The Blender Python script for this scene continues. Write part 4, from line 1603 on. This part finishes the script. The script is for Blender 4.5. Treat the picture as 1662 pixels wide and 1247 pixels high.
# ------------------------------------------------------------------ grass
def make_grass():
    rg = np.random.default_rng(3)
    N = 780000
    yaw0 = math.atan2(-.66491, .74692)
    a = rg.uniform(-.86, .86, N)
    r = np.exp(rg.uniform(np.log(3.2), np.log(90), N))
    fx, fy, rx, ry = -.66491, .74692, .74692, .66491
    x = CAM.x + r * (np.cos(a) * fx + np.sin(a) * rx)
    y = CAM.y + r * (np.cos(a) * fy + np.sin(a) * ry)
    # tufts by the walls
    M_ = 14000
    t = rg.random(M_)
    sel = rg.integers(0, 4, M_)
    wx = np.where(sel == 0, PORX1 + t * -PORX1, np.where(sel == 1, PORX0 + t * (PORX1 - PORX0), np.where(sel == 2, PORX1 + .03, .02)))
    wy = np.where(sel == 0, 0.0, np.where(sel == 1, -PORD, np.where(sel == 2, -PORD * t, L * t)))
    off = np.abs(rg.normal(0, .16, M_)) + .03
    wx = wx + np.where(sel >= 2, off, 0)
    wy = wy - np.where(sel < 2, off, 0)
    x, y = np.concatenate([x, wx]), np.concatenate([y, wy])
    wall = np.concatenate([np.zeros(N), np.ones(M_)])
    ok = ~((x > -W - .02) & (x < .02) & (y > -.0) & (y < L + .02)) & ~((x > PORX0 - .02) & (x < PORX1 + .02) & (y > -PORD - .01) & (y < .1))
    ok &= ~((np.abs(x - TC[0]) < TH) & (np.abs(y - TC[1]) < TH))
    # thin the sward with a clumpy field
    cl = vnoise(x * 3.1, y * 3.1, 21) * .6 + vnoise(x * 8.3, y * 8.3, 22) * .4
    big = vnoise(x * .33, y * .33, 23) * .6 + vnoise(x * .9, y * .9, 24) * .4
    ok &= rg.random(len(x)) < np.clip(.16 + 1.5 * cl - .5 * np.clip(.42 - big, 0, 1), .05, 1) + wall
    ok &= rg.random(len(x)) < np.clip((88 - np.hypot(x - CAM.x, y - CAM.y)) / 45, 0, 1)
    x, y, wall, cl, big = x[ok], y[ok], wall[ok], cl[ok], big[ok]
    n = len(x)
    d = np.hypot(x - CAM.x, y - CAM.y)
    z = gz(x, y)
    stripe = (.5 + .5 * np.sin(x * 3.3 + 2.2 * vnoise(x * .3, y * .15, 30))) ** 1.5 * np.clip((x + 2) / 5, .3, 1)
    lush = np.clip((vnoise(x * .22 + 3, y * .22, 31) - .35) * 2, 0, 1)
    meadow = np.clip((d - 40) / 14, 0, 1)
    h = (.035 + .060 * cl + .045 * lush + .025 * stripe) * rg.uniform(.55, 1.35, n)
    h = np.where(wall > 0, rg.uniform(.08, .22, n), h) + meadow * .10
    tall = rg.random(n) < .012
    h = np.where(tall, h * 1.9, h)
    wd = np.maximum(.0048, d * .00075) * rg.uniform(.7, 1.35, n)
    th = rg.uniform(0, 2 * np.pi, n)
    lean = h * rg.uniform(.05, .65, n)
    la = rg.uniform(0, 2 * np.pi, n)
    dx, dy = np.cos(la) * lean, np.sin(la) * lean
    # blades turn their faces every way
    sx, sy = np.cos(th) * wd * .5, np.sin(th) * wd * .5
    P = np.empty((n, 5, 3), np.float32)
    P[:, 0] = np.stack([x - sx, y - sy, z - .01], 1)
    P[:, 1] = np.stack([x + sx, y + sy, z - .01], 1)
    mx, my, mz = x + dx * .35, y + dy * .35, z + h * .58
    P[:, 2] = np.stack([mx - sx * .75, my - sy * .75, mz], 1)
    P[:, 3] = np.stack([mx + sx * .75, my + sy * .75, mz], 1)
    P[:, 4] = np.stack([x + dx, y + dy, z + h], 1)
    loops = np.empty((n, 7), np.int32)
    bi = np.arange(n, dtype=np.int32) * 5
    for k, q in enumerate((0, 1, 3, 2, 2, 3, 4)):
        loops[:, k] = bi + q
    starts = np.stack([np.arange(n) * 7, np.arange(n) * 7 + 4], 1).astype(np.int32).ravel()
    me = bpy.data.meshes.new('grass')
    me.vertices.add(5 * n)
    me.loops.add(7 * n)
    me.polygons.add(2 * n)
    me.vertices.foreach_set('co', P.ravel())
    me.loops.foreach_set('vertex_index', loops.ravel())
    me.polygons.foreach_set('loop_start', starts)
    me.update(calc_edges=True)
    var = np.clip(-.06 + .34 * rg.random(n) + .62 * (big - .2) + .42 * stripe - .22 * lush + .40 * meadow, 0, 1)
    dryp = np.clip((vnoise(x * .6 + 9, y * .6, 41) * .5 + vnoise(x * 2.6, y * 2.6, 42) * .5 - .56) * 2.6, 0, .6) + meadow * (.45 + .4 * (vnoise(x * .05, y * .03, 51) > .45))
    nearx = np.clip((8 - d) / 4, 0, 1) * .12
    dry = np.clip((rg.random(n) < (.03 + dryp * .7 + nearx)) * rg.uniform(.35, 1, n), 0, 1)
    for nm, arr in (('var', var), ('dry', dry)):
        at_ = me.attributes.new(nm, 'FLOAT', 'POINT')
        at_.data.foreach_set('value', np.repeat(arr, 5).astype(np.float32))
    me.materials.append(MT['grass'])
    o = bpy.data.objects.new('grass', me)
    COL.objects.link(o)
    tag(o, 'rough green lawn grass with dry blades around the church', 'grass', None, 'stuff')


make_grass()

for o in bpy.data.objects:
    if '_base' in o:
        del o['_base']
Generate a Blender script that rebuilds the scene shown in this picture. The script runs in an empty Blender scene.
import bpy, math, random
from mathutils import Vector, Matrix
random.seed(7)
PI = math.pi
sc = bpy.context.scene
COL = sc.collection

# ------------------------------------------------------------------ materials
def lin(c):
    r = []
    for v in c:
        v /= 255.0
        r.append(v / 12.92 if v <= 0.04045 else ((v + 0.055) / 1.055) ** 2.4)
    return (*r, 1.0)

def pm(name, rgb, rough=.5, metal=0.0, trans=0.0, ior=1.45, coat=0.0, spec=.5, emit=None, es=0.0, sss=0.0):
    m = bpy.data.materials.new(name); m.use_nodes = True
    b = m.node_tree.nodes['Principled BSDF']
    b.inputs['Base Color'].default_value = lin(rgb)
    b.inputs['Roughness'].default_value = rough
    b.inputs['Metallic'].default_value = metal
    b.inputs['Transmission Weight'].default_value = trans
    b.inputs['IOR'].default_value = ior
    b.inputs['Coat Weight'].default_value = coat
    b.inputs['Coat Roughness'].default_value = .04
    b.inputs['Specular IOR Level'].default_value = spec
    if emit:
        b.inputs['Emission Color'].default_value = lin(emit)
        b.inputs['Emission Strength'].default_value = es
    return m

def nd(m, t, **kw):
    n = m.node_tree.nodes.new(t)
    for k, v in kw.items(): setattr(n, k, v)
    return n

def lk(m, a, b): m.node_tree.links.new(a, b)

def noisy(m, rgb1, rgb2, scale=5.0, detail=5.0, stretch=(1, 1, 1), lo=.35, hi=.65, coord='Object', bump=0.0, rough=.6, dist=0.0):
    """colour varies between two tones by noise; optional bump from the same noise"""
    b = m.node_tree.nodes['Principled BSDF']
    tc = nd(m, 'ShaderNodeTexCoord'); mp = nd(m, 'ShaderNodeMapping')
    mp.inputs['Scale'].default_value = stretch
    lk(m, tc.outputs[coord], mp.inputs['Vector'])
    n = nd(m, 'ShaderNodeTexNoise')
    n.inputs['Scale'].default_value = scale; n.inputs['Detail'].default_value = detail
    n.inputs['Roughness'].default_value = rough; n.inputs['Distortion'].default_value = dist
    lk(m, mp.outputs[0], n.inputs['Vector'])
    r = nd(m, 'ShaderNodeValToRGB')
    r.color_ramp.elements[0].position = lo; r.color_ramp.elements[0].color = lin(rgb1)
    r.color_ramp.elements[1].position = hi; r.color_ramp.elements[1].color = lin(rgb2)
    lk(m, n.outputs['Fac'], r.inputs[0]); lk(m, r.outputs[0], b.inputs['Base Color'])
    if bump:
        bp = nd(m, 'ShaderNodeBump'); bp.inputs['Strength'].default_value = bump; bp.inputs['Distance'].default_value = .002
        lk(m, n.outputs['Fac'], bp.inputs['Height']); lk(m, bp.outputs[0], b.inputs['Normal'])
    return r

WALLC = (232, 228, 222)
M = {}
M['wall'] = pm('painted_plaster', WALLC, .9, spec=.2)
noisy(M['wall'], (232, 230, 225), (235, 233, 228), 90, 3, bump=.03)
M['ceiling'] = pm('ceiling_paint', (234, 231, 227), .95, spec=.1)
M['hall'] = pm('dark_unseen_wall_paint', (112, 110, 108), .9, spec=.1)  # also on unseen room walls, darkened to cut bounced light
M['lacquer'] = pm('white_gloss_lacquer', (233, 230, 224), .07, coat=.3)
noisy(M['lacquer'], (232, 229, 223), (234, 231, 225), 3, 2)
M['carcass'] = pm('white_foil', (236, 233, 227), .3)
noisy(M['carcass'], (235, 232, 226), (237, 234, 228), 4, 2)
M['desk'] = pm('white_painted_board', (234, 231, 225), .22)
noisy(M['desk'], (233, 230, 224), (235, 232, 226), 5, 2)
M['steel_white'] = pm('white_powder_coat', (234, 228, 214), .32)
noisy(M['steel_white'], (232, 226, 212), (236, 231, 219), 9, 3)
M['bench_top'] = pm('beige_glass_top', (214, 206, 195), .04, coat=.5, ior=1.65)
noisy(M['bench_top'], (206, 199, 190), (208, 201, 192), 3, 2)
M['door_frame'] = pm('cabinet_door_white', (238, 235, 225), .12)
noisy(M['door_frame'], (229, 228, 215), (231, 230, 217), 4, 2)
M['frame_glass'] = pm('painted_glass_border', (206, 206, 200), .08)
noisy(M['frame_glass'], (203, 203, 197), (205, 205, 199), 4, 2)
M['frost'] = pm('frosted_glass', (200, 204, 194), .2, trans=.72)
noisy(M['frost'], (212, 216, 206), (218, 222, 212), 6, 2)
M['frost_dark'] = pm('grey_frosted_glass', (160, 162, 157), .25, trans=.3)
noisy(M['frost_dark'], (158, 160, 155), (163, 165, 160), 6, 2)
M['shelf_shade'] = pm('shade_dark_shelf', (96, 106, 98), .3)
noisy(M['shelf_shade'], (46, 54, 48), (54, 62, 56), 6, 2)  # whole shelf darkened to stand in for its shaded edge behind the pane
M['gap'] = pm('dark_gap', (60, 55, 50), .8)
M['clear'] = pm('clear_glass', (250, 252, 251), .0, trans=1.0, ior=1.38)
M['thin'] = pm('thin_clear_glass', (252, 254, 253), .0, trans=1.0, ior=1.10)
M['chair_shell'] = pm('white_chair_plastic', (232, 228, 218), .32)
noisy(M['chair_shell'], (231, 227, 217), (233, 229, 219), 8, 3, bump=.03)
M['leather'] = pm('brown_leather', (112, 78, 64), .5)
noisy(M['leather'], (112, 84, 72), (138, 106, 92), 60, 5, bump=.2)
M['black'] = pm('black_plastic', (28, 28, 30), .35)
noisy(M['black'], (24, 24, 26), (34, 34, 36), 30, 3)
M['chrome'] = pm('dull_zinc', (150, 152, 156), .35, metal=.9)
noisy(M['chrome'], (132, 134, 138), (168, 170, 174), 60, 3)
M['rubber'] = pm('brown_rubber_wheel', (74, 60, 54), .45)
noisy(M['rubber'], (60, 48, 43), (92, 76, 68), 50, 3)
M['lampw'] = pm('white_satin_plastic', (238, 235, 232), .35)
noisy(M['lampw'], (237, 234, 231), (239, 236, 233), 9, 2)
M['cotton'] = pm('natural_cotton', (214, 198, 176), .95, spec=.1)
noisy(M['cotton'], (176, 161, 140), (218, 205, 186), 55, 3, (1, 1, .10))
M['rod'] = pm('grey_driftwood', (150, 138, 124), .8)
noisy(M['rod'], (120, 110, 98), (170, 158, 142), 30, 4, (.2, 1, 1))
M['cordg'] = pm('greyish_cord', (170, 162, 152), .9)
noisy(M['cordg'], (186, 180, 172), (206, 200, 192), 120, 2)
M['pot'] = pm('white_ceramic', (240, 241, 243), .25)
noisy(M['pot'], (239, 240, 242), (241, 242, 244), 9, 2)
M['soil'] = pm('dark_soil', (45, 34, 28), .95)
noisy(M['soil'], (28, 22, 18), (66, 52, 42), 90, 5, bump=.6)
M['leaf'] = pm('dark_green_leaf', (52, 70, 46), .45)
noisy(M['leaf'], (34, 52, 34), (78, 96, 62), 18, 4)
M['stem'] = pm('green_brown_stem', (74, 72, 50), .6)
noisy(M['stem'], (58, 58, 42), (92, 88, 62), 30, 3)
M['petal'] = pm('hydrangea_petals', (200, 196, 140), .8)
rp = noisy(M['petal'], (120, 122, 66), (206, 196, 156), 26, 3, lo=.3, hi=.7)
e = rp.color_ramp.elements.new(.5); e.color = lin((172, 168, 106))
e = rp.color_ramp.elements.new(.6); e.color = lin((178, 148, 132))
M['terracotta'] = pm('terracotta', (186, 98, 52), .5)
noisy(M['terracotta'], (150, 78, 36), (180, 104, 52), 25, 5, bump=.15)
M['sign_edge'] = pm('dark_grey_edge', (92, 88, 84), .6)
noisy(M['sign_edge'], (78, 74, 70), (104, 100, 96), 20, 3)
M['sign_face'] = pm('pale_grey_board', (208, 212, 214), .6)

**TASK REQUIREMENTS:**
Above is a listing; print exactly its lines from the one with "Generate a Blender" through the one with "return (*r, 1.0)", and no other lines.

**RESPONSE TO THE TASK:**
Generate a Blender script that rebuilds the scene shown in this picture. The script runs in an empty Blender scene.
import bpy, math, random
from mathutils import Vector, Matrix
random.seed(7)
PI = math.pi
sc = bpy.context.scene
COL = sc.collection

# ------------------------------------------------------------------ materials
def lin(c):
    r = []
    for v in c:
        v /= 255.0
        r.append(v / 12.92 if v <= 0.04045 else ((v + 0.055) / 1.055) ** 2.4)
    return (*r, 1.0)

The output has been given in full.